KKTC nin tanınmasını sağlayacak tanıtımı yapmak için elde çok fazla malzeme vardır. Her şeyden önce kavga ederek boşanan eşleri baskı altına alarak veya aldatarak tekrar evlenme zorunda bırakmanın doğru olmadığını düşünmeliyiz. Böyle bir girişimin geçmişten daha büyük kavgalara ve felaketlere neden olabileceği açıktır.

Kosova geçmişte Sırbistan'ın bir vilayeti idi. Böyle bir yer BM Ana Sözleşmesinde yer alan devletlerin ülke bütünlüğü ilkesine rağmen bağımsız devlet olarak tanınmıştır. Buna karşı 1960 yılında ayrı ve eşit bir halk olarak devlet kurmuş olan Kıbrıs Türk Halkının kurduğu devlet maalesef tanınmamaktadır. Ortak devleti yıkan kurucu ortaklardan biri tanınırken diğerinin tanınmaması bir ayırımcılıktır. Bunun yanı sıra geçmişte eşit hak sahibi olmayan Kosova gibi bir ülke tanınırken KKTC nin tanınmaması da büyük bir haksızlık ve ayırımcılıktır.

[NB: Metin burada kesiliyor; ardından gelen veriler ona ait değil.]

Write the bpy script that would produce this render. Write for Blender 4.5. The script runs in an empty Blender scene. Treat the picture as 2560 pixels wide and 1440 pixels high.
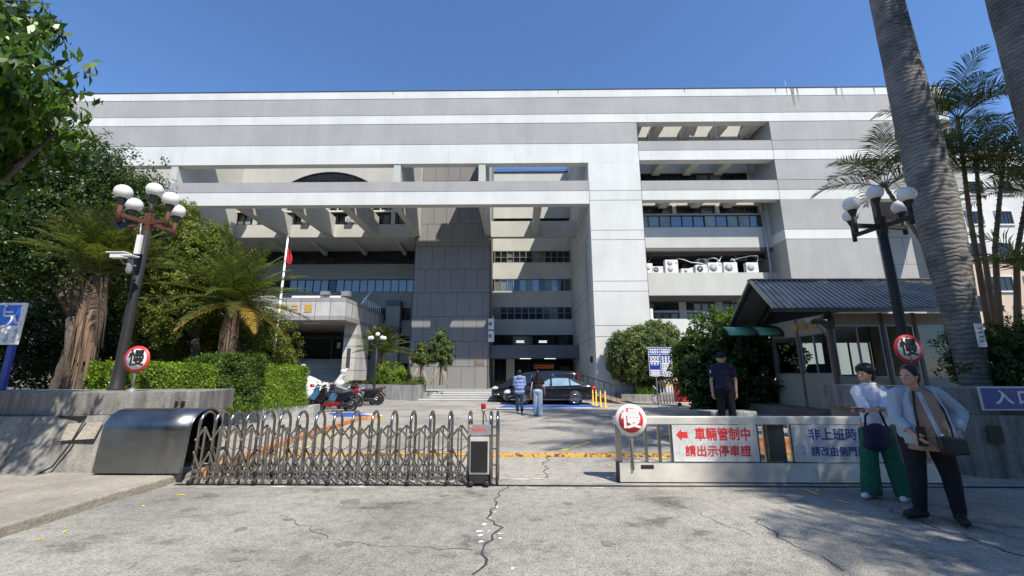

Kıbrısta iki ayrı egemenliğin oluşmasından itibaren iki halk barış içinde yaşamaktadır. Bu barış her iki halka da yarar sağlamıştır. Soğuk kanlı ve barışsever bir değerlendirmede KKTC yi tanımanın Rum halkının da yararına olacağı anlaşılmaktadır.

Tüm bu gerçekler KKTC nin tanınması ve Rum yönetimine benzer bir devlet haline gelmek için mücadele edilmesi gerektiğini göstermektedir.